The move: Fincantieri’s board, chaired by Biagio Mazzotta, approved the interim financial results as of March 31, 2026, confirming the growth trajectory outlined in the group’s 2026-2030 business plan.
- The headline figure is total workload, which rose to a record €74.2 billion, up 17.4% from the end of 2025. The backlog reached €42.7 billion, giving the group delivery visibility through 2039.
- In the first months of the year, Fincantieri also secured contracts already exceeding the full-year target of around €11 billion set out in its industrial plan.
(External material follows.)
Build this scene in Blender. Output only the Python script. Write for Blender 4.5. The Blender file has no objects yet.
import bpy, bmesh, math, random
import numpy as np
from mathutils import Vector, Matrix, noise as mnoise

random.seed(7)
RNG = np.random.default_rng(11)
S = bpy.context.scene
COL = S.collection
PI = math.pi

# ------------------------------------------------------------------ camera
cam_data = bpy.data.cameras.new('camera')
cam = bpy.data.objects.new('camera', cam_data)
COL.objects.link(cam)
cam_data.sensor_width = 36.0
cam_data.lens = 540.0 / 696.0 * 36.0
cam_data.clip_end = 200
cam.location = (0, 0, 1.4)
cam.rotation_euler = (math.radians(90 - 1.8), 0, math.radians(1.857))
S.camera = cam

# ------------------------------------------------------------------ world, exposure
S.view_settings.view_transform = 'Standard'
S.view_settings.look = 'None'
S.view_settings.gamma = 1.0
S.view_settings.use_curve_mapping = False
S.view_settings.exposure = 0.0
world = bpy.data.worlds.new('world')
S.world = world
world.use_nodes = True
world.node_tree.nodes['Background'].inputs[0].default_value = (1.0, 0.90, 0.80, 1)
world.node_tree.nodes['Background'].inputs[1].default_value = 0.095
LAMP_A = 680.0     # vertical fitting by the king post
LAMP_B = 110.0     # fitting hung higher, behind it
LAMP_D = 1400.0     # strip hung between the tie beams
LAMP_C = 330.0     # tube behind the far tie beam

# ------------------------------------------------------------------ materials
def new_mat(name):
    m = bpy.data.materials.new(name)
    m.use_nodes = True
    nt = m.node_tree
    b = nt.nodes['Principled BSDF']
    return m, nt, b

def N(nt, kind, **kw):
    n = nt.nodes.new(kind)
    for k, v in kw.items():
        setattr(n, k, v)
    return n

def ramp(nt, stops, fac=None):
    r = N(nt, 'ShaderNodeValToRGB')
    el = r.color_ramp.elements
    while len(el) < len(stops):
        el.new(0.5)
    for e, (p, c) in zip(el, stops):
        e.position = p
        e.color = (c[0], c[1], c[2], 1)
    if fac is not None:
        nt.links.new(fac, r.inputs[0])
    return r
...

Why it matters: The quarter presents a mixed but ultimately positive picture. Revenues came in at €2.135 billion, down from €2.376 billion in the same period of 2025, but the comparison is distorted by the Indonesian naval order booked in early 2025.
- More significant is the improvement in margins: EBITDA rose to €159 million from €154 million, while the EBITDA margin increased from 6.5% to 7.4%.
- That suggests the group is not only expanding its commercial base, but also improving the quality of its earnings.
Strategic convergence. The quarter also highlights the breadth of Fincantieri’s industrial platform. The group delivered five ships from five shipyards and now has 94 vessels in its orderbook.
- Growth continued across cruise, underwater, offshore and ESI, while the defence segment was affected by the difficult comparison with the first quarter of 2025.
- This matters because it shows a degree of balance between civilian production and strategic business lines, with implications that extend well beyond the shipyards themselves and into the wider industrial supply chain.
The bigger picture: Financially, the group’s position also improved sharply.
- Adjusted net debt fell to €771 million from €1.311 billion at the end of 2025, supported by cash generation and the roughly €500 million capital increase completed in February. The adjusted net debt-to-EBITDA ratio dropped to 1.1x.
- Taken together, the numbers reinforce Fincantieri’s position not just as a shipbuilder, but as a broader industrial player in maritime technologies, naval systems and strategic sea-related capabilities.
What it signals: On the back of the quarter’s results and strong order visibility, Fincantieri raised its 2026 guidance.
- Revenues are now expected at €9.3-9.4 billion, EBITDA at €700-710 million, with a margin of around 7.5%, while net profit is projected at €140-180 million.
- The signal to the market is clear: Fincantieri enters 2026 with strong commercial momentum, firmer margins and a more credible long-term growth profile.